The Near‐Fault Ground Motion Characteristics of Sustained and Unsustained Free Surface‐Induced Supershear Rupture on Strike‐Slip Faults

Abstract

AbstractThe free surface is shown to be one of the key factors that may promote supershear rupture propagation on strike‐slip faults even if its initial shear stress is not larger enough as predicted by the Burridge‐Andrews mechanism. However, previous study has shown the free surface‐induced supershear rupture may be unsustained, which turns to sub‐Rayleigh rupture itself as the rupture propagates. We study the near‐field ground motion of sustained and unsustained supershear ruptures using the finite difference method based on the dynamic rupture processes of three vertical strike‐slip faults with the same initial stresses and different hypocenter depths.

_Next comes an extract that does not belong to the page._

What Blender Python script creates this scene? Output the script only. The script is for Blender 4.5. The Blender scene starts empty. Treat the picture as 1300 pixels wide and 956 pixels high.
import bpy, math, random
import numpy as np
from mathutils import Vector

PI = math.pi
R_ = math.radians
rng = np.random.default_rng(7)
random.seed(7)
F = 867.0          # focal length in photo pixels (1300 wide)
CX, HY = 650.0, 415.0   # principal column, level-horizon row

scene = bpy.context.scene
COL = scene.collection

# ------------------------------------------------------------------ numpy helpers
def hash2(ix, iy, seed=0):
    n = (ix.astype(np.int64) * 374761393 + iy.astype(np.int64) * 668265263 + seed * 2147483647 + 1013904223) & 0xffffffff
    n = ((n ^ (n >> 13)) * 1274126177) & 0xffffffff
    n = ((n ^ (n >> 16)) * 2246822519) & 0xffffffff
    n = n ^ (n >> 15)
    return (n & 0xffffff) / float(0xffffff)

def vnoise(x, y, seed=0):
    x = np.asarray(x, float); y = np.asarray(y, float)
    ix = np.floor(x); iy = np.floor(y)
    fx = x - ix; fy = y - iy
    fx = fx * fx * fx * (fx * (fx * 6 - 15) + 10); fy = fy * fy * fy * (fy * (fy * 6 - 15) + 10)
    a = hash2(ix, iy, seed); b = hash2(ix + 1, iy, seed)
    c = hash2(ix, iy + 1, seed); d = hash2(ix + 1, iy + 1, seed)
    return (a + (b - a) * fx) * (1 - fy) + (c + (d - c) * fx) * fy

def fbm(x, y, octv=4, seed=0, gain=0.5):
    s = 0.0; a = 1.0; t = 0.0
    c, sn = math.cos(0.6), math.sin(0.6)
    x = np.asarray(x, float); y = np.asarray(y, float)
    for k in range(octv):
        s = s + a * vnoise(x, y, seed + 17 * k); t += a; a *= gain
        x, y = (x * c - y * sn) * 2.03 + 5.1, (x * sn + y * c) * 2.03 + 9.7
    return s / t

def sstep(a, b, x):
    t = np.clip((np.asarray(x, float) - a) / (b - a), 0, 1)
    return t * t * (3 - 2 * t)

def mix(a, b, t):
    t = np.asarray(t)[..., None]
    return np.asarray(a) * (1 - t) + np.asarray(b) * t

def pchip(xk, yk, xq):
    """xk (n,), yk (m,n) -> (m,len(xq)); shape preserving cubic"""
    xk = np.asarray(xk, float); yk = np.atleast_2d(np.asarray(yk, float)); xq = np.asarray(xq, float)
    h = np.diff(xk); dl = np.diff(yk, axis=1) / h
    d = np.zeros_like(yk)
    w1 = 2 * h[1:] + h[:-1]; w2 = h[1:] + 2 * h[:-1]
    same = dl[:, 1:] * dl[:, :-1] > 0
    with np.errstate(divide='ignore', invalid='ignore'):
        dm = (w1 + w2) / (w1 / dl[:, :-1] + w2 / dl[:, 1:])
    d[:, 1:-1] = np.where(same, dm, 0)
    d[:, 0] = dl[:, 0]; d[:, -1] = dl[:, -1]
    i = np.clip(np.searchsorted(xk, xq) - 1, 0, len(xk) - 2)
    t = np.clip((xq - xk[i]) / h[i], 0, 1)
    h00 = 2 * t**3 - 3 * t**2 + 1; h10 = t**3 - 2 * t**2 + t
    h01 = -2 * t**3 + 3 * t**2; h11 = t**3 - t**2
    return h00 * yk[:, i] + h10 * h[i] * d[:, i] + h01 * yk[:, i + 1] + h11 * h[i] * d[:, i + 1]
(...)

Both the unsustained supershear ruptures with shallower hypocenter depths show the sub‐Rayleigh characteristics in the peak ground velocity distribution, that is, strong amplitude is noticed beyond the end of the fault without any observed Mach cone. We observe that the arrival time differences between the maximum fault‐perpendicular and fault‐parallel velocity reveal the Mach cone clearly for the sustained supershear rupture. A distinct supershear phase in the high‐frequency seismograms is observed. We also compare the 70° dip strike‐slip case in which unsustained supershear rupture may still present sub‐Rayleigh characteristics in the near‐field ground motion, and the break of symmetry perturbs the normal stress as rupture propagates, which has a key influence in the rupture propagation and ground motion. Our work provides a new insight to understand the supershear rupture in nature earthquakes and the relationship between the ground motion and the rupture process on the fault.